What to do:
Reproduce the entire listing word for word.

Data:
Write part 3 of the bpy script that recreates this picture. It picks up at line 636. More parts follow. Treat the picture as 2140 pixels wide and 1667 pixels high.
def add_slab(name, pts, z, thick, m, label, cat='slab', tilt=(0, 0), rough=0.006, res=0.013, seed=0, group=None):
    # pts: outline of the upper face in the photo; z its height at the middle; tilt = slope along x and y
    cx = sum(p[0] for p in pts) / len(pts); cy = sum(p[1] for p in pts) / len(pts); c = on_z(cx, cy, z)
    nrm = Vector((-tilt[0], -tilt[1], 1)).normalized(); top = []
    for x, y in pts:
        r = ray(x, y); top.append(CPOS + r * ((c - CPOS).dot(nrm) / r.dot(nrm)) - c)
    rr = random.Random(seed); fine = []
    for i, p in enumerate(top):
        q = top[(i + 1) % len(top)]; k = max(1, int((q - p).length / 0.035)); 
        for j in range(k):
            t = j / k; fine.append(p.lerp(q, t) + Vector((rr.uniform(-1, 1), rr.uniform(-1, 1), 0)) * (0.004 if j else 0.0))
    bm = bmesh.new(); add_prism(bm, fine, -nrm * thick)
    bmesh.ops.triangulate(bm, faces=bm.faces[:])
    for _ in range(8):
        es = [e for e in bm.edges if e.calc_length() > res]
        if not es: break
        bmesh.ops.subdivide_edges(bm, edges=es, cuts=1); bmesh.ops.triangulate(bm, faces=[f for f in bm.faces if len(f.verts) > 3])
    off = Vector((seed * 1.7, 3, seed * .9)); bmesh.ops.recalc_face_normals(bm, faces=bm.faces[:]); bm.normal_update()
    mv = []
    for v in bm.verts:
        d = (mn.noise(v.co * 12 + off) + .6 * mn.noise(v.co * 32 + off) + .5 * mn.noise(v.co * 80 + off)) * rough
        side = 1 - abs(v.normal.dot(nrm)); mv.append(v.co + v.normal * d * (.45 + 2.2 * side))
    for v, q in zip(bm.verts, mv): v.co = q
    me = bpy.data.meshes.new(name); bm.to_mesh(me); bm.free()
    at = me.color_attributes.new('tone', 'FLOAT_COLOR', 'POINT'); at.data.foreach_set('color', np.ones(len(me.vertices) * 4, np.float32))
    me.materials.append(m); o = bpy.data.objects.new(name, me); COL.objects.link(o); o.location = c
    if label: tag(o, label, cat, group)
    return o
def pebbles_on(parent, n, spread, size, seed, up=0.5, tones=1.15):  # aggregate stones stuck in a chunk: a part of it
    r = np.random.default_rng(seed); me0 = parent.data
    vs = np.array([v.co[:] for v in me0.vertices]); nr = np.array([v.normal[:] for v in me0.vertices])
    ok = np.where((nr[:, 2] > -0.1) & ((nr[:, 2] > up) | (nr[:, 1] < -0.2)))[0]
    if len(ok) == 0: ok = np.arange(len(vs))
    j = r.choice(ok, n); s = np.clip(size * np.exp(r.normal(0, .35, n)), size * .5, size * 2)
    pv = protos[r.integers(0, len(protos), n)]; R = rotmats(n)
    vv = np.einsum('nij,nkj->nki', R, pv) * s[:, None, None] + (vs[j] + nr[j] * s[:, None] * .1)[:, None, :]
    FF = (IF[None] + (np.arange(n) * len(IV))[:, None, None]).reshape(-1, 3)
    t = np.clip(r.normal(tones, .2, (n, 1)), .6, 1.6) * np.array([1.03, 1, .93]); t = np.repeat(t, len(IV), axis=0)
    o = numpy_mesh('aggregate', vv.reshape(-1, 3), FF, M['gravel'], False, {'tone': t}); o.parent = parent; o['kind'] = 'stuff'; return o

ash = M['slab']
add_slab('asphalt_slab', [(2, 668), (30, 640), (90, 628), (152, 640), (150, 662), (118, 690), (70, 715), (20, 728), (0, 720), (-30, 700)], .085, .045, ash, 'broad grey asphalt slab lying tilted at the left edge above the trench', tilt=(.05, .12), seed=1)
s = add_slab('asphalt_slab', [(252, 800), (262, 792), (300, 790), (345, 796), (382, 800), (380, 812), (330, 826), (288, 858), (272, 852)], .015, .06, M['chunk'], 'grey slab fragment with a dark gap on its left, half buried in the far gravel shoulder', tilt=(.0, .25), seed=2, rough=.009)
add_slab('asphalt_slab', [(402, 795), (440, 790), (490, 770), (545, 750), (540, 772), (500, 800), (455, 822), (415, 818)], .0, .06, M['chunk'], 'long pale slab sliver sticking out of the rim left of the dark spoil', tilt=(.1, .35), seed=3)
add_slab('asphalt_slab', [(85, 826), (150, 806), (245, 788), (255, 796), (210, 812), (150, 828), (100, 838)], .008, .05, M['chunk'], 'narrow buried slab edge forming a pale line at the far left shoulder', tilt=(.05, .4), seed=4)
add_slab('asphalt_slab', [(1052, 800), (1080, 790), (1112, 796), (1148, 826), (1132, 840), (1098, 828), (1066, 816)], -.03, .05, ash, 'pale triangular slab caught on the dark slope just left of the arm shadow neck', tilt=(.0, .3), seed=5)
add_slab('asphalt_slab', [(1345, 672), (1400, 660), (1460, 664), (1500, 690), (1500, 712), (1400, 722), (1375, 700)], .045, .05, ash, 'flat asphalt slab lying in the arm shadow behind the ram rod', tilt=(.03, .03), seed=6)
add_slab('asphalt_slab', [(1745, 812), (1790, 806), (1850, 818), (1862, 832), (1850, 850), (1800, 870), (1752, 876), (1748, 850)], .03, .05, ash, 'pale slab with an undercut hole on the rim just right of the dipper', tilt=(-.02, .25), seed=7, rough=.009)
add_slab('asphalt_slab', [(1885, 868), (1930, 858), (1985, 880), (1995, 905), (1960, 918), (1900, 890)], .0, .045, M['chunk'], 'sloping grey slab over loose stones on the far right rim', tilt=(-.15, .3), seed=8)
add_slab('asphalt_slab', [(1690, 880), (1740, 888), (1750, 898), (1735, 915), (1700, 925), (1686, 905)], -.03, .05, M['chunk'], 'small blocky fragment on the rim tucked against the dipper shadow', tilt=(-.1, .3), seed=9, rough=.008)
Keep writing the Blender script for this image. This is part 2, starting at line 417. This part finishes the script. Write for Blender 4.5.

Finished task:
Write part 3 of the bpy script that recreates this picture. It picks up at line 636. More parts follow. Treat the picture as 2140 pixels wide and 1667 pixels high.
def add_slab(name, pts, z, thick, m, label, cat='slab', tilt=(0, 0), rough=0.006, res=0.013, seed=0, group=None):
    # pts: outline of the upper face in the photo; z its height at the middle; tilt = slope along x and y
    cx = sum(p[0] for p in pts) / len(pts); cy = sum(p[1] for p in pts) / len(pts); c = on_z(cx, cy, z)
    nrm = Vector((-tilt[0], -tilt[1], 1)).normalized(); top = []
    for x, y in pts:
        r = ray(x, y); top.append(CPOS + r * ((c - CPOS).dot(nrm) / r.dot(nrm)) - c)
    rr = random.Random(seed); fine = []
    for i, p in enumerate(top):
        q = top[(i + 1) % len(top)]; k = max(1, int((q - p).length / 0.035)); 
        for j in range(k):
            t = j / k; fine.append(p.lerp(q, t) + Vector((rr.uniform(-1, 1), rr.uniform(-1, 1), 0)) * (0.004 if j else 0.0))
    bm = bmesh.new(); add_prism(bm, fine, -nrm * thick)
    bmesh.ops.triangulate(bm, faces=bm.faces[:])
    for _ in range(8):
        es = [e for e in bm.edges if e.calc_length() > res]
        if not es: break
        bmesh.ops.subdivide_edges(bm, edges=es, cuts=1); bmesh.ops.triangulate(bm, faces=[f for f in bm.faces if len(f.verts) > 3])
    off = Vector((seed * 1.7, 3, seed * .9)); bmesh.ops.recalc_face_normals(bm, faces=bm.faces[:]); bm.normal_update()
    mv = []
    for v in bm.verts:
        d = (mn.noise(v.co * 12 + off) + .6 * mn.noise(v.co * 32 + off) + .5 * mn.noise(v.co * 80 + off)) * rough
        side = 1 - abs(v.normal.dot(nrm)); mv.append(v.co + v.normal * d * (.45 + 2.2 * side))
    for v, q in zip(bm.verts, mv): v.co = q
    me = bpy.data.meshes.new(name); bm.to_mesh(me); bm.free()
    at = me.color_attributes.new('tone', 'FLOAT_COLOR', 'POINT'); at.data.foreach_set('color', np.ones(len(me.vertices) * 4, np.float32))
    me.materials.append(m); o = bpy.data.objects.new(name, me); COL.objects.link(o); o.location = c
    if label: tag(o, label, cat, group)
    return o
def pebbles_on(parent, n, spread, size, seed, up=0.5, tones=1.15):  # aggregate stones stuck in a chunk: a part of it
    r = np.random.default_rng(seed); me0 = parent.data
    vs = np.array([v.co[:] for v in me0.vertices]); nr = np.array([v.normal[:] for v in me0.vertices])
    ok = np.where((nr[:, 2] > -0.1) & ((nr[:, 2] > up) | (nr[:, 1] < -0.2)))[0]
    if len(ok) == 0: ok = np.arange(len(vs))
    j = r.choice(ok, n); s = np.clip(size * np.exp(r.normal(0, .35, n)), size * .5, size * 2)
    pv = protos[r.integers(0, len(protos), n)]; R = rotmats(n)
    vv = np.einsum('nij,nkj->nki', R, pv) * s[:, None, None] + (vs[j] + nr[j] * s[:, None] * .1)[:, None, :]
    FF = (IF[None] + (np.arange(n) * len(IV))[:, None, None]).reshape(-1, 3)
    t = np.clip(r.normal(tones, .2, (n, 1)), .6, 1.6) * np.array([1.03, 1, .93]); t = np.repeat(t, len(IV), axis=0)
    o = numpy_mesh('aggregate', vv.reshape(-1, 3), FF, M['gravel'], False, {'tone': t}); o.parent = parent; o['kind'] = 'stuff'; return o

ash = M['slab']
add_slab('asphalt_slab', [(2, 668), (30, 640), (90, 628), (152, 640), (150, 662), (118, 690), (70, 715), (20, 728), (0, 720), (-30, 700)], .085, .045, ash, 'broad grey asphalt slab lying tilted at the left edge above the trench', tilt=(.05, .12), seed=1)
s = add_slab('asphalt_slab', [(252, 800), (262, 792), (300, 790), (345, 796), (382, 800), (380, 812), (330, 826), (288, 858), (272, 852)], .015, .06, M['chunk'], 'grey slab fragment with a dark gap on its left, half buried in the far gravel shoulder', tilt=(.0, .25), seed=2, rough=.009)
add_slab('asphalt_slab', [(402, 795), (440, 790), (490, 770), (545, 750), (540, 772), (500, 800), (455, 822), (415, 818)], .0, .06, M['chunk'], 'long pale slab sliver sticking out of the rim left of the dark spoil', tilt=(.1, .35), seed=3)
add_slab('asphalt_slab', [(85, 826), (150, 806), (245, 788), (255, 796), (210, 812), (150, 828), (100, 838)], .008, .05, M['chunk'], 'narrow buried slab edge forming a pale line at the far left shoulder', tilt=(.05, .4), seed=4)
add_slab('asphalt_slab', [(1052, 800), (1080, 790), (1112, 796), (1148, 826), (1132, 840), (1098, 828), (1066, 816)], -.03, .05, ash, 'pale triangular slab caught on the dark slope just left of the arm shadow neck', tilt=(.0, .3), seed=5)
add_slab('asphalt_slab', [(1345, 672), (1400, 660), (1460, 664), (1500, 690), (1500, 712), (1400, 722), (1375, 700)], .045, .05, ash, 'flat asphalt slab lying in the arm shadow behind the ram rod', tilt=(.03, .03), seed=6)
add_slab('asphalt_slab', [(1745, 812), (1790, 806), (1850, 818), (1862, 832), (1850, 850), (1800, 870), (1752, 876), (1748, 850)], .03, .05, ash, 'pale slab with an undercut hole on the rim just right of the dipper', tilt=(-.02, .25), seed=7, rough=.009)
add_slab('asphalt_slab', [(1885, 868), (1930, 858), (1985, 880), (1995, 905), (1960, 918), (1900, 890)], .0, .045, M['chunk'], 'sloping grey slab over loose stones on the far right rim', tilt=(-.15, .3), seed=8)
add_slab('asphalt_slab', [(1690, 880), (1740, 888), (1750, 898), (1735, 915), (1700, 925), (1686, 905)], -.03, .05, M['chunk'], 'small blocky fragment on the rim tucked against the dipper shadow', tilt=(-.1, .3), seed=9, rough=.008)
Keep writing the Blender script for this image. This is part 2, starting at line 417. This part finishes the script. Write for Blender 4.5.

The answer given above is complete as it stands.